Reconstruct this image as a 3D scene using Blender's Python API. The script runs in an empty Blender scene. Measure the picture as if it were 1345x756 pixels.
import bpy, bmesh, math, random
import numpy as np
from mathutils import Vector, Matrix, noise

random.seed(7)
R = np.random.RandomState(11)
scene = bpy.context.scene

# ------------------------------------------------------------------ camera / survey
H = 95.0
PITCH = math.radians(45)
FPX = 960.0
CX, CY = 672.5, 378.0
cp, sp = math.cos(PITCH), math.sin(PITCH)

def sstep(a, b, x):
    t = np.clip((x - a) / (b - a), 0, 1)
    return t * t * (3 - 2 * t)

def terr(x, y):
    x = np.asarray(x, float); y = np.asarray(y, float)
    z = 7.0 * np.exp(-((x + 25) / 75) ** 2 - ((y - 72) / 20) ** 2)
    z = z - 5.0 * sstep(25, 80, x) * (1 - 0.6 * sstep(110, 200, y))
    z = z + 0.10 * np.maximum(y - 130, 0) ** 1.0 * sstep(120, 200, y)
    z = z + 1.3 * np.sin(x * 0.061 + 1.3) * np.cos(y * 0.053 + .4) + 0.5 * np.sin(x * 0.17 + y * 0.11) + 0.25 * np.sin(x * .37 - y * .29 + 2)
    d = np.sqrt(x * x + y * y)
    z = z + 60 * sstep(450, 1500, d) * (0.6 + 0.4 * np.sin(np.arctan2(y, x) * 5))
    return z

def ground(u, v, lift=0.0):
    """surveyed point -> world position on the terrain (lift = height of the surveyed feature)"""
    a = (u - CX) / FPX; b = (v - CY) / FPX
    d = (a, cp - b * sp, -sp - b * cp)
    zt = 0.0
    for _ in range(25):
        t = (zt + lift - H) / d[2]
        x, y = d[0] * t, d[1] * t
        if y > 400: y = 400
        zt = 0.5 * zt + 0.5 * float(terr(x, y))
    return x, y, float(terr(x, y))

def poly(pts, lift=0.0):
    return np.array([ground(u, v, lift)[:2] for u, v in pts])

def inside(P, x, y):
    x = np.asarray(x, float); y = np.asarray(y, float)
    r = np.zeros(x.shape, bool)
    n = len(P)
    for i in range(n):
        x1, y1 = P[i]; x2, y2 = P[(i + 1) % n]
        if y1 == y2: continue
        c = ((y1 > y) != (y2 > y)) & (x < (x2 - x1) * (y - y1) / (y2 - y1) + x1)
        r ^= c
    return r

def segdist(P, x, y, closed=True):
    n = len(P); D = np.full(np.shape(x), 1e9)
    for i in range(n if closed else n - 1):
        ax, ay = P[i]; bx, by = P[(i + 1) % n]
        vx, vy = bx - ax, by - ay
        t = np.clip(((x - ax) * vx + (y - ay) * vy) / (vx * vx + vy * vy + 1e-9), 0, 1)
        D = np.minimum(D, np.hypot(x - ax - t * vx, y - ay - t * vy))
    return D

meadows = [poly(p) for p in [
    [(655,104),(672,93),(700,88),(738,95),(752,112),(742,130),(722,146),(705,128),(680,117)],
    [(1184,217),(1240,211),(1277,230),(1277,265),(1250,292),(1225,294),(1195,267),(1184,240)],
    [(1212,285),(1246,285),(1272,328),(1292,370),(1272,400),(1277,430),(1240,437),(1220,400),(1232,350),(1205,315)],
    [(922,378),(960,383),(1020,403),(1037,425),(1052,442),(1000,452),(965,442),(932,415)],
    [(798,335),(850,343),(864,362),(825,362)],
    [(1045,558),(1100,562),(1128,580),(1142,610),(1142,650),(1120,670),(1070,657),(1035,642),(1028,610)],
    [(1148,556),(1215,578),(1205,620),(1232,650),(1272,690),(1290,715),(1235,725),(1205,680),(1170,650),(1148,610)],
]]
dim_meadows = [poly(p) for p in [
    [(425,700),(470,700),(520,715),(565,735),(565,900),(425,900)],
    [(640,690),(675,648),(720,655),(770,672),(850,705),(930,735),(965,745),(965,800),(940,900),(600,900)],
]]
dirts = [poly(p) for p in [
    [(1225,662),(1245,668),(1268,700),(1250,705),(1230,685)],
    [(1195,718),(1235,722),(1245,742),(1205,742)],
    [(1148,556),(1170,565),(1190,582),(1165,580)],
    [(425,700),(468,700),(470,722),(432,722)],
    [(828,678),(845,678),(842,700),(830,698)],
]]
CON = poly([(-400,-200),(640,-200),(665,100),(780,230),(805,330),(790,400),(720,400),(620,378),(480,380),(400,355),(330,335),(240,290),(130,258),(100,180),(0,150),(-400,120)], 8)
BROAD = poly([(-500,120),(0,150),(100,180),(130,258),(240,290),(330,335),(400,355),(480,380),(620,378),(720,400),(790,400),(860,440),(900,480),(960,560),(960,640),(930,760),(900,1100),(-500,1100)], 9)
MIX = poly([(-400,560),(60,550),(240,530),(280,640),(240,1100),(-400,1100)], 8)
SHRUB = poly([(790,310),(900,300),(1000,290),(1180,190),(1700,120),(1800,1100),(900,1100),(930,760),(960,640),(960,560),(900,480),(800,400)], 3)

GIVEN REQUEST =
Find "scene". Copy every line it occurs in.

RESULT =
Reconstruct this image as a 3D scene using Blender's Python API. The script runs in an empty Blender scene. Measure the picture as if it were 1345x756 pixels.
scene = bpy.context.scene